Major breakthrough in dynamic graph algorithms earns Best Paper

A project solving a major open question in the field of graph algorithms earned a Best Paper Award at the leading algorithms conference ACM-SIAM Symposium on Discrete Algorithms (SODA ’23). Assistant professor in CSE Thatchaphol Saranurak, collaborating with researchers from the University of Warwick and Google Research, combined insights from streaming and sublinear-time algorithms to obtain a surprising result in dynamic algorithms, breaking a long-standing barrier on a central problem of the area.

The team’s study focused on a foundational problem in graph theory, the maximum matching problem. The task is, given a graph, to find the maximum number of edges inside the graph so that they do not share any vertices with each other. The authors describe the problem as a cornerstone of combinatorial optimization and theoretical computer science.
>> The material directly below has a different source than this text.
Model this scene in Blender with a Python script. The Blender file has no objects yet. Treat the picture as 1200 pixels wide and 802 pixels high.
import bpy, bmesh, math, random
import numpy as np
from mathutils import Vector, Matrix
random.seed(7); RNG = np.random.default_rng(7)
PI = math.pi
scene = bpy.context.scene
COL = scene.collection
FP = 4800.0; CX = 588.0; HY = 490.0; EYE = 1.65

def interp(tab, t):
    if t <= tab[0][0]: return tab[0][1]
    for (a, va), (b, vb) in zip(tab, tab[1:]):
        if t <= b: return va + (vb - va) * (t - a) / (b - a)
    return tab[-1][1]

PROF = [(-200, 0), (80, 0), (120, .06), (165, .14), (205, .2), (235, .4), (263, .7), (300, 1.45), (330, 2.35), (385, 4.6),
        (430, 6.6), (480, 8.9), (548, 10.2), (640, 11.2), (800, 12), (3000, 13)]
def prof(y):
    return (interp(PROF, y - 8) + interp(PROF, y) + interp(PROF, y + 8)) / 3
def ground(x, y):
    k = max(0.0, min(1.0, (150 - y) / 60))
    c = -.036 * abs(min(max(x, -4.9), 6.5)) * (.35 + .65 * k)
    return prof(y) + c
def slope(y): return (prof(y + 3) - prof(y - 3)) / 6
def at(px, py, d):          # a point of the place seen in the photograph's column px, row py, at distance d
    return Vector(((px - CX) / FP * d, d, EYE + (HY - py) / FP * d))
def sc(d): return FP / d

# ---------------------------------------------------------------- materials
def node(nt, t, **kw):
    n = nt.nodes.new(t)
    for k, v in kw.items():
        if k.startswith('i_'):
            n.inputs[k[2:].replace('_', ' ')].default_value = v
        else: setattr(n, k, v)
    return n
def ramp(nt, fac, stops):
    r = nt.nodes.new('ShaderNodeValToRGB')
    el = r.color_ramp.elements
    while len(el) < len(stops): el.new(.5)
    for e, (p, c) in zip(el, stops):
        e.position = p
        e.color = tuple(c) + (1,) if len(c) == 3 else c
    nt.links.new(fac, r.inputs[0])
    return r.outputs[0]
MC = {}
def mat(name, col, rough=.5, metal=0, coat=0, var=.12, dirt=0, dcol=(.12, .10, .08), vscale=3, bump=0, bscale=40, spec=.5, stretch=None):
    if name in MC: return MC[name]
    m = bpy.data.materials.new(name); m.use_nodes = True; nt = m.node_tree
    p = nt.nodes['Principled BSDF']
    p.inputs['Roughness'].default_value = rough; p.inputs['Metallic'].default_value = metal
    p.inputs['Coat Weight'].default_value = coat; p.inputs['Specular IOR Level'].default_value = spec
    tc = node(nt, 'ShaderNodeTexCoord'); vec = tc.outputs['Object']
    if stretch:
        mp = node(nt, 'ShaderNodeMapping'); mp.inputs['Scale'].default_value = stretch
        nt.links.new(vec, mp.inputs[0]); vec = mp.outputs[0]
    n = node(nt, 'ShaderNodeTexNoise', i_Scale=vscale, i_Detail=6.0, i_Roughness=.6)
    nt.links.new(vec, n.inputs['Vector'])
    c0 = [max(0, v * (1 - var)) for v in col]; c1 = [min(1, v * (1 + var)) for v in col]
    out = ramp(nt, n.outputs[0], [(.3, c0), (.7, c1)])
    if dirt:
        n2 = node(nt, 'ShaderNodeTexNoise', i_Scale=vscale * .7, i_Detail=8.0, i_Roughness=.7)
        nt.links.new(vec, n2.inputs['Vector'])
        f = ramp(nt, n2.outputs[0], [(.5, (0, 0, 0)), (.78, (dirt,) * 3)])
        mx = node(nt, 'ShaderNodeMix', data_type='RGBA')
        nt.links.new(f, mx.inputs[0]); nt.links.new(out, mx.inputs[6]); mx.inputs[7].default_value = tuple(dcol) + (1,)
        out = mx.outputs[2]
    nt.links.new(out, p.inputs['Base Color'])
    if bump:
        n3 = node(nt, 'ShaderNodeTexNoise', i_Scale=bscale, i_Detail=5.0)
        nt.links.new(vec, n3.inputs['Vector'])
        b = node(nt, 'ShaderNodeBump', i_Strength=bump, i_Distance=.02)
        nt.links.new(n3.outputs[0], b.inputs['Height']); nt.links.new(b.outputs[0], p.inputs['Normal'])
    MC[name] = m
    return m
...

In particular, they looked at this problem in the context of graphs dynamically undergoing changes, such as edges being added or deleted — how do you maintain the (approximate) size of the maximum matching of the graph undergoing edge updates without using too much computation time in between updates? Prior work presented algorithms that can achieve this in sublinear time, meaning computation times that grow in proportion to the size of the graph at a less than linear rate. These algorithms, however, are only feasible for approximate matchings rather than exact, and therefore carry the additional measurement of an approximation ratio indicating how close their solution is to optimal.

The question then became one of how small the approximation ratio could be for a maximum matching algorithm that maintains a sublinear update time. It was first raised in 2010, when the value was stuck at a ratio of 2, and revisited repeatedly since without better results. Saranurak and his collaborators have finally provided a better answer.

The team showed that the long-standing approximation ratio of 2 for dynamic matching in polylog update time can be improved to 1.98, the first algorithm of its kind to break this barrier. In a bipartite graph, the ratio is further improved to 1.71.

“After this,” Saranurak says, “ideas from sublinear-time algorithms should be more prevalent in the future of dynamic matching algorithms.”

This research was published in the paper “Dynamic Matching with Better-than-2 Approximation in Polylogarithmic Update Time,” authored by Sayan Bhattacharya, Peter Kiss (both from the University of Warwick), Thatchaphol Saranurak, and David Wajc (Google Research). It will be presented at SODA ’23 in Florence, Italy, from January 22-25. The Best Paper Award was given jointly to this work and “Dynamic Algorithms for Maximum Matching Size” by researchers from Stanford University.